Potential for UTF-16
We would like to eventually have support for UTF-16 conversions since UTF-16 is used by other systems, both as a multibyte-like format and as a wchar_t type (e.g., on Windows). To create this potential, we will hold our mbstate_t struct within an internal class which will function as an intermediate state when converting from UTF-8 to UTF-32 (and vice versa). Since we are managing the data through overloaded functions, in the future, the class simply has to add overloads for push and pop functions for conversions for UTF-16.
Alternatives considered
mbstate_t struct (bits vs bytes):
For our mbstate_t struct, we initially considered having a stand-alone struct that contained an array with 4 bytes to hold bytes as they were read in.

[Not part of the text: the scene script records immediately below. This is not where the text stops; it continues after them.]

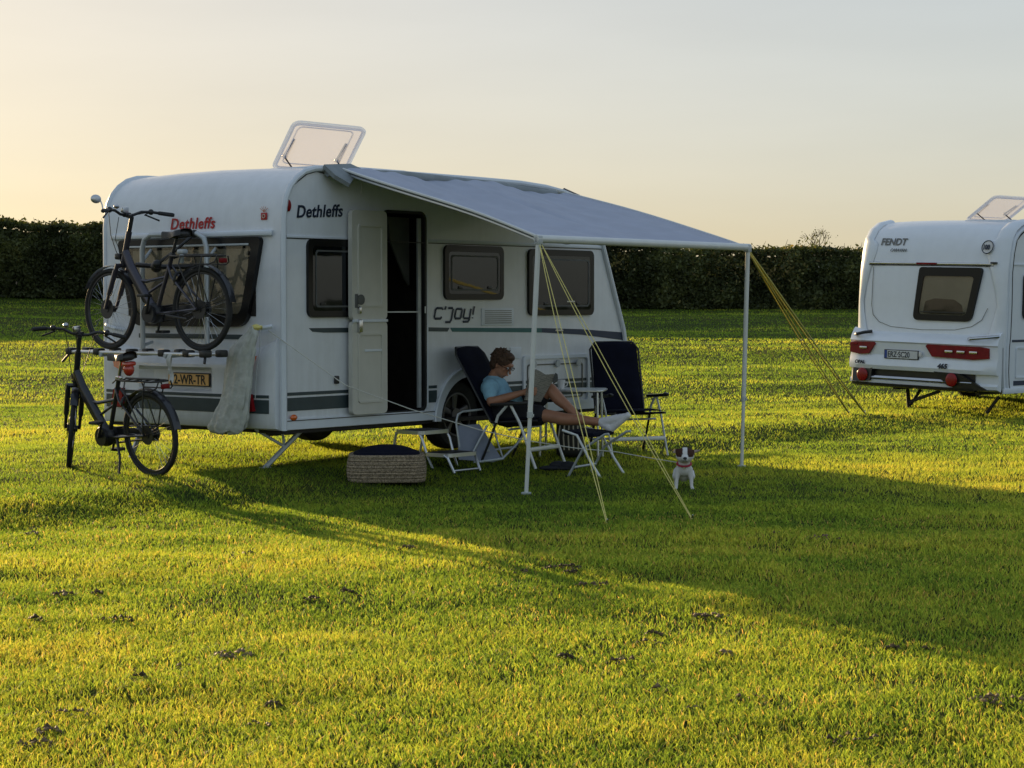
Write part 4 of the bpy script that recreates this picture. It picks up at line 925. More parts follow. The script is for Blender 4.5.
# hands: palm, four fingers, thumb curled round the paper's edge
def hand(wr, fwd, out, up):
    pr = []; pc = wr + fwd * .045
    pr += [(wr, .026, pc + up * .015, .024), (wr, .024, pc - up * .02, .022), (pc + up * .02, .018, pc - up * .025, .018)]
    for k in range(4):
        o = up * (.03 - .02 * k); l = [.034, .038, .036, .029][k]
        a = wr + fwd * .075 + o; b_ = a + fwd * l; c = b_ + out * .026 + fwd * .006; d_ = c + out * .012 - fwd * .018
        pr += [(pc + o * .8, .011, a, .010), (a, .0095, b_, .009), (b_, .009, c, .0085), (c, .0082, d_, .0075)]
    a = wr + fwd * .03 + up * .022; b_ = a + up * .025 + out * .022 + fwd * .02; c = b_ + fwd * .03 + out * .006
    pr += [(a, .013, b_, .0105), (b_, .0105, c, .009)]
    return pr
fR = (F3 * .93 + UP * .1 + L3 * .1).normalized(); prims += hand(wrR, fR, L3, UP); prims += hand(wrL, F3, -L3, UP)
# bare far foot on the pad
prims += [(anL, .034, anL + F3 * .05 - UP * .02, .034), (anL + F3 * .05 - UP * .02, .034, anL + F3 * .15 - UP * .045, .026), (anL - UP * .01, .032, anL - F3 * .035 - UP * .03, .026)]
toe = L_(pl(627, 416, -.06)); heel = L_(pl(611, 428.5, -.06))
prims += [(anR, .034, heel, .030), (anR, .034, anR.lerp(toe, .6), .032), (heel, .028, toe, .022)]
body = organic('body', prims, M['skin'], person, .0065, 3)
cloth = [(hip + UP * .03, .137, waist, .132), (waist, .132, chest, .136), (chest, .125, neck0 - UP * .015 - F3 * .0, .072), (shR * .8 + chest * .2, .087, shL * .8 + chest * .2, .087),
         (shR, .068, shR.lerp(elR, .55), .062), (shL, .068, shL.lerp(elL, .55), .062), (waist + F3 * .03, .125, hip + F3 * .04 + UP * .05, .125)]
organic('knit_top', cloth, M['shirt'], person, .010, 2)
organic('shorts', [(hip - UP * .01, .135, hip + L3 * .08, .13), (hip - UP * .01, .135, hip - L3 * .08, .13), (hR, .118, hR.lerp(knR, .72), .096), (hL, .118, hL.lerp(knL, .70), .098)], M['shorts'], person, .010, 2)
organic('sock', [(kn := knR.lerp(anR, .96), .041, heel, .037), (kn, .041, anR.lerp(toe, .6), .039), (heel, .036, toe + (toe - heel).normalized() * .012, .028), (anR.lerp(toe, .6), .038, toe, .028)], M['sock'], person, .007, 2)
hp = [(head + hu * .052 - hf * .022, (.106, .088, .086), hrot), (head - hf * .052 + hu * .0, (.062, .078, .085), hrot), (head + hu * .105 + hf * .025, (.062, .062, .038), hrot)]
for k in range(260):
    a = random.uniform(0, 6.28); e = random.uniform(-.35, 1.5); q = Vector((math.cos(a) * math.cos(e), math.sin(a) * math.cos(e), math.sin(e)))
    if q.x > .45 and q.z < .62: continue
    if q.z < 0 and q.x > -.1: continue
    c = head + hf * (q.x * .100 - .024) + hl * q.y * .085 + hu * (q.z * .082 + .055)
    e2 = c + Vector((random.uniform(-.014, .014), random.uniform(-.014, .014), random.uniform(-.02, .012))) + hf * q.x * .01 + hl * q.y * .012 + hu * .004
    hp.append((c, .0095, e2, .005))
organic('hair', hp, M['hair'], person, .0045, 1)
b = MB()
for s in (-1, 1):
    b.tube([H_(.108, .018 + .016 * math.sin(t_), s * .032 + .021 * math.cos(t_)) for t_ in [i * math.pi / 8 for i in range(16)]], .003, 5, closed=True)
    b.tube([H_(.106, .022, s * .054), H_(.06, .018, s * .078), H_(-.005, .012, s * .082)], .003, 5)
b.tube([H_(.110, .022, -.01), H_(.112, .024, .0), H_(.110, .022, .01)], .003, 5); b.build('glasses', M['glasses'], person)
b = MB(); b.tube([H_(.096, -.050, -.022), H_(.102, -.049, 0), H_(.096, -.050, .022)], [.003, .006, .003], 6); b.build('lips', M['badge'], person)
for s in (-1, 1): MB().sphere(H_(.085, .016, s * .030), .012, 10).build('eye', M['cupw'], person)
# newspaper in both hands
pm, nt, out = newmat('newsprint'); N, L = nt.nodes.new, nt.links.new
tc = N('ShaderNodeTexCoord'); br = N('ShaderNodeTexBrick'); br.inputs['Scale'].default_value = 14; br.inputs['Color1'].default_value = (.42, .40, .36, 1); br.inputs['Color2'].default_value = (.30, .29, .27, 1); br.inputs['Mortar'].default_value = (.50, .48, .43, 1); br.inputs['Mortar Size'].default_value = .03
n = N('ShaderNodeTexNoise'); n.inputs['Scale'].default_value = 130; mp = N('ShaderNodeMapping'); mp.inputs['Rotation'].default_value = (R(60), 0, 0); L(tc.outputs['Object'], mp.inputs[0]); L(mp.outputs[0], br.inputs[0]); L(tc.outputs['Object'], n.inputs[0])
mx = N('ShaderNodeMix'); mx.data_type = 'RGBA'; mx.blend_type = 'MULTIPLY'; mx.inputs['Factor'].default_value = .6; L(br.outputs[0], mx.inputs['A']); L(n.outputs[0], mx.inputs['B'])
pb = N('ShaderNodeBsdfPrincipled'); pb.inputs['Roughness'].default_value = .9; L(mx.outputs['Result'], pb.inputs['Base Color']); L(pb.outputs[0], out.inputs[0])
pc = [pl(529, 397, -.15), pl(529, 368, -.15), pl(553, 381, .0), pl(546, 393, .0), pl(529, 397, .18), pl(530, 368, .18)]
nw = MB()
A0 = pl(524, 400, -.16); A1 = pl(531, 369, -.16); B0 = pl(540, 402, .02); B1 = pl(554, 377, .02); D0 = pl(530, 396, .24); D1 = pl(536, 370, .24)
O = A0.copy()
def quadf(p, q, r_, s, w):
    return lambda u, v: (p.lerp(q, u)).lerp(s.lerp(r_, u), v) - O + Vector((0, 0, .012 * math.sin(u * 6 + w) * v)) + L3 * .006 * math.sin(v * 5 + u * 4)
nw.grid(quadf(A0, B0, B1, A1, 0), 14, 10); nw.grid(quadf(B0 + L3 * .002, D0, D1, B1 + L3 * .002, 1), 14, 10)
nw.grid(quadf(A0 + F3 * .012, B0 + F3 * .012, B1 + F3 * .02 + UP * .012, A1 + F3 * .02 - UP * .015, 2), 14, 10)
no = nw.build('newspaper', pm, None, 60); no.location = O; tag(no, 'open newspaper held in both hands against the raised knee', 'newspaper')
b = MB(); q0 = pl(553, 381, .0) - O; b.prism([q0 + Vector((0, 0, -.03)), q0 + F3 * .05 + UP * .005, q0 + F3 * .045 + UP * .06, q0 + F3 * .025 + UP * .075, q0 - F3 * .0 + UP * .02], tuple(L3 * .004)); b.build('turned_page', M['darkgrey'], no)
b = MB(); q0 = pl(547.5, 376.5, -.02) - O; b.sphere(q0, .02, 10, (1, .3, 1)); b.build('printed_picture', M['blackpl'], no)

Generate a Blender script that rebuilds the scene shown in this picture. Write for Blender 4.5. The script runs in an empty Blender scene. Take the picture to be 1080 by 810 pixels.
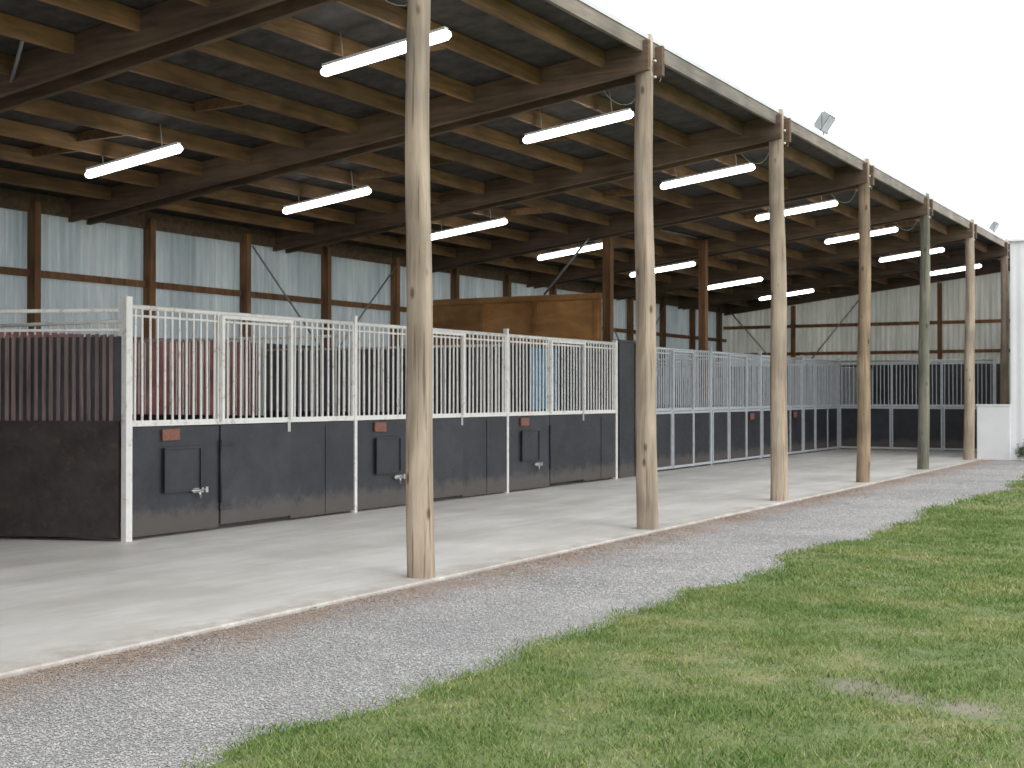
import bpy, math, random
import numpy as np
from mathutils import Matrix, Vector
random.seed(4); rng=np.random.default_rng(7)
scene=bpy.context.scene
scene.view_settings.view_transform='Standard'
try: scene.view_settings.look='None'
except: pass
scene.view_settings.exposure=0

# ---------------- materials ----------------
def nt(name):
    m=bpy.data.materials.new(name); m.use_nodes=True
    t=m.node_tree; b=t.nodes['Principled BSDF']; return m,t,b
def noise(t,scale,detail=5,rough=0.6,mapscale=None,dist=0):
    n=t.nodes.new('ShaderNodeTexNoise'); n.inputs['Scale'].default_value=scale
    n.inputs['Detail'].default_value=detail; n.inputs['Roughness'].default_value=rough
    n.inputs['Distortion'].default_value=dist
    g=t.nodes.new('ShaderNodeNewGeometry')
    if mapscale:
        mp=t.nodes.new('ShaderNodeMapping'); mp.inputs['Scale'].default_value=mapscale
        t.links.new(g.outputs['Position'],mp.inputs['Vector']); t.links.new(mp.outputs[0],n.inputs['Vector'])
    else: t.links.new(g.outputs['Position'],n.inputs['Vector'])
    return n
def ramp(t,src,stops):
    r=t.nodes.new('ShaderNodeValToRGB'); e=r.color_ramp.elements
    while len(e)>1: e.remove(e[-1])
    e[0].position=stops[0][0]; e[0].color=(*stops[0][1],1)
    for p,c in stops[1:]:
        x=e.new(p); x.color=(*c,1)
    t.links.new(src,r.inputs[0]); return r
def mixc(t,f,a,b,mode='MIX'):
    m=t.nodes.new('ShaderNodeMix'); m.data_type='RGBA'; m.blend_type=mode
    for s,i in ((f,0),(a,6),(b,7)):
        if isinstance(s,(int,float)): m.inputs[i].default_value=s
        elif isinstance(s,tuple): m.inputs[i].default_value=(*s,1)
        else: t.links.new(s,m.inputs[i])
    return m.outputs[2]
def bump(t,b,src,st,dist=0.01):
    n=t.nodes.new('ShaderNodeBump'); n.inputs['Strength'].default_value=st; n.inputs['Distance'].default_value=dist
    t.links.new(src,n.inputs['Height']); t.links.new(n.outputs[0],b.inputs['Normal'])
def island(t):
    g=t.nodes.new('ShaderNodeNewGeometry'); return g.outputs['Random Per Island']

def wood(name,dark,light,mapscale,rough=.85,st=.5,knots=False):
    m,t,b=nt(name)
    n=noise(t,1.0,4,.65,mapscale,dist=.6)
    c=ramp(t,n.outputs[0],[(.3,dark),(.7,light)]); c2=c.outputs[0]
    n2=noise(t,1.3,2)
    tone=ramp(t,n2.outputs[0],[(.3,(.65,.65,.65)),(.7,(1.15,1.12,1.1))])
    c2=mixc(t,1.0,c2,tone.outputs[0],'MULTIPLY')
    isl=ramp(t,island(t),[(0,(.72,.72,.74)),(1,(1.2,1.15,1.1))])
    c3=mixc(t,1.0,c2,isl.outputs[0],'MULTIPLY') if not knots else c2
    if knots:
        g=t.nodes.new('ShaderNodeNewGeometry'); mp=t.nodes.new('ShaderNodeMapping'); mp.inputs['Scale'].default_value=(6,6,2.6)
        t.links.new(g.outputs['Position'],mp.inputs['Vector'])
        vo=t.nodes.new('ShaderNodeTexVoronoi'); vo.inputs['Scale'].default_value=1; t.links.new(mp.outputs[0],vo.inputs['Vector'])
        k=ramp(t,vo.outputs['Distance'],[(.08,(.3,.22,.16)),(.17,(1,1,1))]); c3=mixc(t,.85,c3,k.outputs[0],'MULTIPLY')
        cr=noise(t,1,4,.6,(34,34,.9)); k=ramp(t,cr.outputs[0],[(.34,(.45,.38,.32)),(.42,(1,1,1))]); c3=mixc(t,.8,c3,k.outputs[0],'MULTIPLY')
        bump(t,b,n.outputs[0],st,.006)
    t.links.new(c3,b.inputs['Base Color']); b.inputs['Roughness'].default_value=rough
    return m
def simple(name,c,rough=.6,metal=0,var=.25,scale=3,spec=.5,dirt=None):
    m,t,b=nt(name); n=noise(t,scale,4,.65)
    lo=tuple(x*(1-var) for x in c); hi=tuple(min(1,x*(1+var)) for x in c)
    r=ramp(t,n.outputs[0],[(.3,lo),(.7,hi)]); out=r.outputs[0]
    if dirt:
        n2=noise(t,9,5,.75); k=ramp(t,n2.outputs[0],[(.55,(0,0,0)),(.72,(1,1,1))])
        out=mixc(t,k.outputs[0],out,dirt)
    t.links.new(out,b.inputs['Base Color']); b.inputs['Roughness'].default_value=rough
    b.inputs['Metallic'].default_value=metal; b.inputs['Specular IOR Level'].default_value=spec
    return m

M_pole=wood('pole_wood',(.27,.215,.155),(.56,.47,.365),(9,9,.7),st=.9,knots=True)
M_poleb=wood('pole_wood_brown',(.20,.145,.09),(.43,.33,.22),(9,9,.7),st=.9,knots=True)
M_poleg=wood('pole_wood_green',(.11,.11,.085),(.26,.26,.20),(9,9,.7),st=.8,knots=True)
M_beam=wood('beam_wood',(.085,.058,.040),(.20,.14,.095),(1.2,12,12))
M_purlin=wood('purlin_wood',(.13,.078,.038),(.30,.18,.088),(12,1.2,12))
M_post=wood('post_wood',(.13,.065,.03),(.31,.165,.08),(12,12,1))
M_ply=wood('plywood',(.36,.17,.06),(.60,.33,.13),(1.2,3,4))
M_fascia=wood('fascia_wood',(.20,.18,.155),(.38,.345,.29),(12,1,12))
M_ceil=simple('roof_underlay',(.045,.040,.036),.8,0,.6,5)
M_white=simple('white_paint_steel',(.80,.79,.76),.45,0,.06,5,dirt=(.48,.39,.30))
M_galv=simple('galvanised_steel',(.56,.59,.62),.45,.2,.12,8)
M_gdark=simple('grey_cast_housing',(.28,.29,.30),.5,.2,.12,8)
M_slat=wood('faded_slat_wood',(.10,.075,.07),(.33,.25,.245),(20,20,1))
M_dbrown=simple('rusty_dark_board',(.035,.028,.026),.6,0,.5,3,dirt=(.08,.05,.03))
M_plaque=simple('brown_plaque',(.22,.09,.055),.6,0,.3,30)
M_metal=simple('latch_steel',(.55,.55,.53),.35,.8,.1,8)
M_maroon=simple('maroon_lining',(.32,.12,.11),.7,0,.6,2.2)
M_lin=simple('dark_lining',(.07,.07,.075),.7,0,.4,2)
M_lin2=simple('pale_lining',(.36,.38,.40),.7,0,.3,2)
M_blue=simple('blue_blanket',(.07,.27,.46),.9,0,.25,8)
M_whitewall=simple('white_wall_paint',(.78,.79,.80),.6,0,.06,1.5)
M_roofsheet=simple('roof_sheet',(.60,.61,.62),.4,.2,.1,3)
M_cabw=simple('cable_grey',(.35,.34,.32),.5,0,.1,3)

def black_board():
    m,t,b=nt('black_stall_board')
    n=noise(t,2.5,4,.7); base=ramp(t,n.outputs[0],[(.3,(.014,.015,.019)),(.7,(.031,.034,.043))])
    s=noise(t,1,5,.8,(2,6,30),dist=1.2); k=ramp(t,s.outputs[0],[(.58,(0,0,0)),(.80,(.5,.5,.5))])
    c=mixc(t,k.outputs[0],base.outputs[0],(.13,.13,.135))
    isl=ramp(t,island(t),[(0,(.8,.8,.8)),(1,(1.35,1.35,1.35))]); c=mixc(t,1.0,c,isl.outputs[0],'MULTIPLY')
    g=t.nodes.new('ShaderNodeNewGeometry'); sx=t.nodes.new('ShaderNodeSeparateXYZ'); t.links.new(g.outputs['Position'],sx.inputs[0])
    n2=noise(t,5,5,.7); ad=t.nodes.new('ShaderNodeMath'); ad.operation='MULTIPLY_ADD'; ad.inputs[1].default_value=-.4
    t.links.new(n2.outputs[0],ad.inputs[0]); t.links.new(sx.outputs[2],ad.inputs[2])
    k2=ramp(t,ad.outputs[0],[(0,(.6,.6,.6)),(.12,(0,0,0))])
    c=mixc(t,k2.outputs[0],c,(.12,.10,.085))
    t.links.new(c,b.inputs['Base Color'])
    rr=ramp(t,s.outputs[0],[(.3,(.34,.34,.34)),(.7,(.6,.6,.6))]); t.links.new(rr.outputs[0],b.inputs['Roughness'])
    bump(t,b,n.outputs[0],.3,.01); return m
M_black=black_board()

def corr_mat(name,c1,c2,trans):
    m,t,b=nt(name)
    n=noise(t,1,4,.6,(1.3,1.3,.5)); r=ramp(t,n.outputs[0],[(.3,c1),(.7,c2)])
    s=noise(t,1,4,.7,(9,9,.4)); st=ramp(t,s.outputs[0],[(.35,(.70,.70,.69)),(.65,(1,1,1))])
    c=mixc(t,1.0,r.outputs[0],st.outputs[0],'MULTIPLY')
    t.links.new(c,b.inputs['Base Color']); b.inputs['Roughness'].default_value=.4
    tr=t.nodes.new('ShaderNodeBsdfTranslucent'); t.links.new(c,tr.inputs['Color'])  # translucent share added to brighten the corrugated walls with light from behind
    mx=t.nodes.new('ShaderNodeMixShader'); mx.inputs[0].default_value=trans
    out=t.nodes['Material Output']; t.links.new(b.outputs[0],mx.inputs[1]); t.links.new(tr.outputs[0],mx.inputs[2]); t.links.new(mx.outputs[0],out.inputs['Surface'])
    return m
M_corr=corr_mat('corrugated_sheet_added_translucency',(.43,.50,.56),(.66,.70,.74),.25)  # translucency is an added brightener here, the sheet itself is likely galvanised steel
M_corr2=corr_mat('corrugated_sheet_cream_added_translucency',(.50,.50,.48),(.68,.67,.62),.28)

def tube_mat():
    m,t,b=nt('fluorescent_tube_glass'); b.inputs['Base Color'].default_value=(.9,.9,.9,1)
    b.inputs['Emission Color'].default_value=(1,.985,.96,1); b.inputs['Emission Strength'].default_value=8; return m
M_tube=tube_mat()

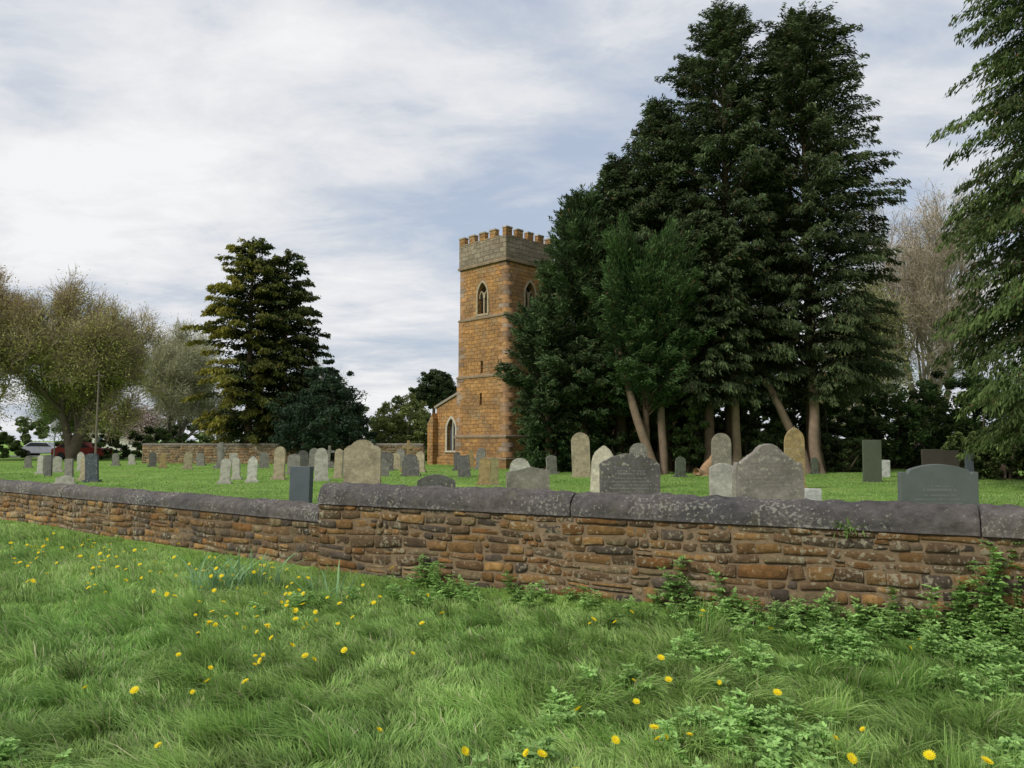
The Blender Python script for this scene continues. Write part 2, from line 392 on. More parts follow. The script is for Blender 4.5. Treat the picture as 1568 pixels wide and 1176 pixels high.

Another option for the stand-alone struct was storing 3 bytes and the number of bytes that were read in, however, this would not have been able to hold a complete state which could have ruined some of the class functionality. After deciding on keeping mbstate_t within a class, it made more sense to have a partially converted character within the struct as well as the number of bits that were converted so far to keep track of an intermediate state therefore making conversions between other encodings such as UTF-16 simpler. Keeping it stored as bits rather than bytes also makes it easier for the conversion to UTF-32 since after completely reading in the multibyte character we can left shift the 32 bit value once rather than left shifting while converting. The bit number paired with the total number of expected bytes would also make it clear when things were fully converted/read in.
Internal Functions:
We were considering not having the additional internal functions for mbsrtowcs and wcsrtombs and instead repeatedly calling the character conversion functions for all the functions that had to do with reading an entire string. However, we decided that it would be easier to have these functions call their respective internal functions that can convert an entire string since we would have most likely ended up copying this code for each function.